DO THIS:
Please reproduce the lines of the records below from the one holding "Model this scene" through the one holding "PI/2), 11.4, 2.6)", inclusive, skipping all pictures.

EXERCISE MATERIALS:

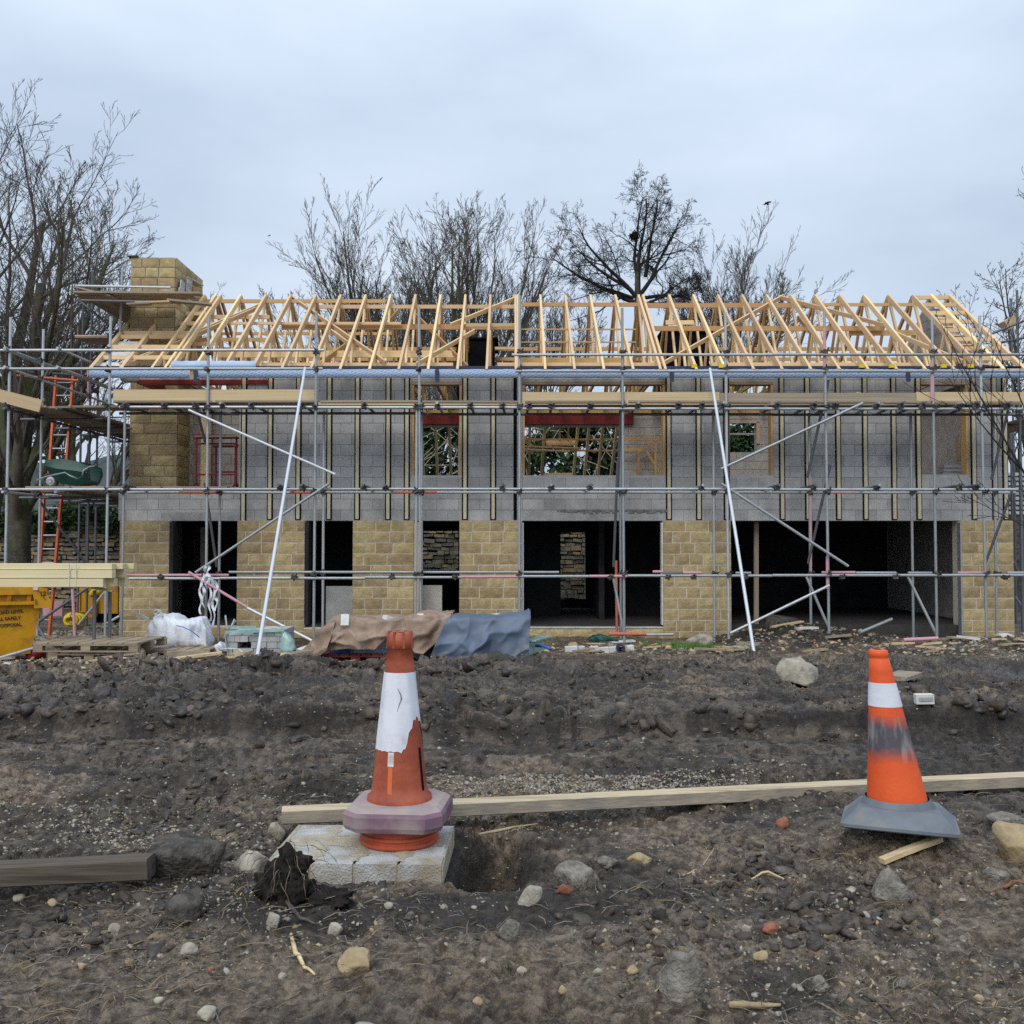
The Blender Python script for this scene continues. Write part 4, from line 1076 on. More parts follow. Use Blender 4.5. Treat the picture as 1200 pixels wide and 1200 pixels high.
...
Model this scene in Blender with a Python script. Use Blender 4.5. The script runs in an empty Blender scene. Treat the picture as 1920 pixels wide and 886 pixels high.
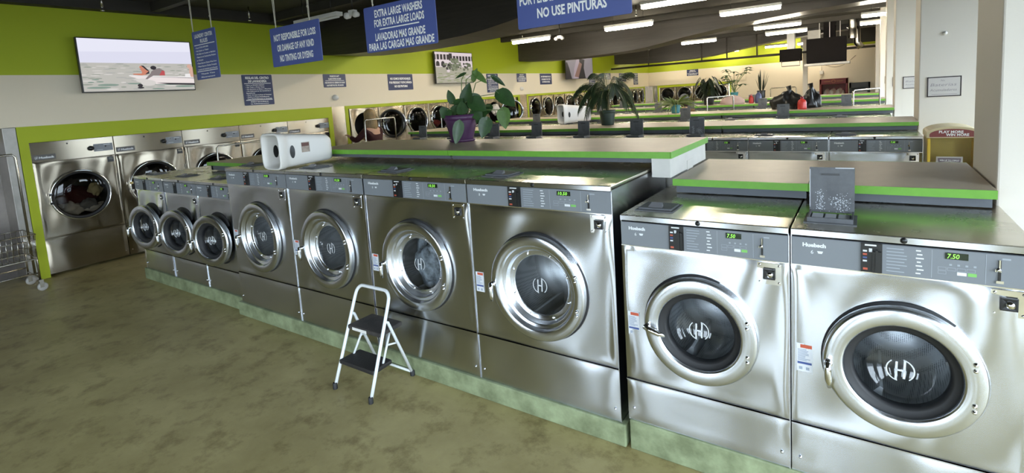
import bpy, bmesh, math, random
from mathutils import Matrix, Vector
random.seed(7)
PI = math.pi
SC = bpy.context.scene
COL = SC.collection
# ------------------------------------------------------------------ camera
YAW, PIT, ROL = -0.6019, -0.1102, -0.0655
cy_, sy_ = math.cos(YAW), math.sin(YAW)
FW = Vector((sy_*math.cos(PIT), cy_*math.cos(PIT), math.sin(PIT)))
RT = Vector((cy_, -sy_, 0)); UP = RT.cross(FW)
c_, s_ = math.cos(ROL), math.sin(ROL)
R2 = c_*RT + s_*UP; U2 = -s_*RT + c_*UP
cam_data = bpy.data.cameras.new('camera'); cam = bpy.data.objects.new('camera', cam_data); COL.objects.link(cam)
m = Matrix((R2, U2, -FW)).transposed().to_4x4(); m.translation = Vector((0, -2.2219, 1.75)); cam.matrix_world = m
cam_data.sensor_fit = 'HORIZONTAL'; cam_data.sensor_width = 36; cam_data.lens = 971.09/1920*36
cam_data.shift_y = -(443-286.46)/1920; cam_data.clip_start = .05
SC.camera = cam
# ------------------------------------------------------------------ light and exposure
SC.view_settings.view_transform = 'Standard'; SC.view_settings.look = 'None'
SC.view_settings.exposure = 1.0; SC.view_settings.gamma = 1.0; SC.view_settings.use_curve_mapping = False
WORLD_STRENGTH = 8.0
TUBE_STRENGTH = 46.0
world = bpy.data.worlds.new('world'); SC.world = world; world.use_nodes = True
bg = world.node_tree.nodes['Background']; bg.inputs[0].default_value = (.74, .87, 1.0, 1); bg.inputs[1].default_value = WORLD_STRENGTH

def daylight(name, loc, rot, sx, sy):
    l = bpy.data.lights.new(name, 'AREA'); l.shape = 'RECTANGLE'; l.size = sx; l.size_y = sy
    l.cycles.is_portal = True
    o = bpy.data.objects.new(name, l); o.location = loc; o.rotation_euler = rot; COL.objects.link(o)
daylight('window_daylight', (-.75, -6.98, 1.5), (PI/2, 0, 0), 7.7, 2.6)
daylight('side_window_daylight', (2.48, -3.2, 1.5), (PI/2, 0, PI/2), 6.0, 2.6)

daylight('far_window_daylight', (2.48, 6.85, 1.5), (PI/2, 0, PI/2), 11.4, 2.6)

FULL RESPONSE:
Model this scene in Blender with a Python script. Use Blender 4.5. The script runs in an empty Blender scene. Treat the picture as 1920 pixels wide and 886 pixels high.
import bpy, bmesh, math, random
from mathutils import Matrix, Vector
random.seed(7)
PI = math.pi
SC = bpy.context.scene
COL = SC.collection
# ------------------------------------------------------------------ camera
YAW, PIT, ROL = -0.6019, -0.1102, -0.0655
cy_, sy_ = math.cos(YAW), math.sin(YAW)
FW = Vector((sy_*math.cos(PIT), cy_*math.cos(PIT), math.sin(PIT)))
RT = Vector((cy_, -sy_, 0)); UP = RT.cross(FW)
c_, s_ = math.cos(ROL), math.sin(ROL)
R2 = c_*RT + s_*UP; U2 = -s_*RT + c_*UP
cam_data = bpy.data.cameras.new('camera'); cam = bpy.data.objects.new('camera', cam_data); COL.objects.link(cam)
m = Matrix((R2, U2, -FW)).transposed().to_4x4(); m.translation = Vector((0, -2.2219, 1.75)); cam.matrix_world = m
cam_data.sensor_fit = 'HORIZONTAL'; cam_data.sensor_width = 36; cam_data.lens = 971.09/1920*36
cam_data.shift_y = -(443-286.46)/1920; cam_data.clip_start = .05
SC.camera = cam
# ------------------------------------------------------------------ light and exposure
SC.view_settings.view_transform = 'Standard'; SC.view_settings.look = 'None'
SC.view_settings.exposure = 1.0; SC.view_settings.gamma = 1.0; SC.view_settings.use_curve_mapping = False
WORLD_STRENGTH = 8.0
TUBE_STRENGTH = 46.0
world = bpy.data.worlds.new('world'); SC.world = world; world.use_nodes = True
bg = world.node_tree.nodes['Background']; bg.inputs[0].default_value = (.74, .87, 1.0, 1); bg.inputs[1].default_value = WORLD_STRENGTH

def daylight(name, loc, rot, sx, sy):
    l = bpy.data.lights.new(name, 'AREA'); l.shape = 'RECTANGLE'; l.size = sx; l.size_y = sy
    l.cycles.is_portal = True
    o = bpy.data.objects.new(name, l); o.location = loc; o.rotation_euler = rot; COL.objects.link(o)
daylight('window_daylight', (-.75, -6.98, 1.5), (PI/2, 0, 0), 7.7, 2.6)
daylight('side_window_daylight', (2.48, -3.2, 1.5), (PI/2, 0, PI/2), 6.0, 2.6)

daylight('far_window_daylight', (2.48, 6.85, 1.5), (PI/2, 0, PI/2), 11.4, 2.6)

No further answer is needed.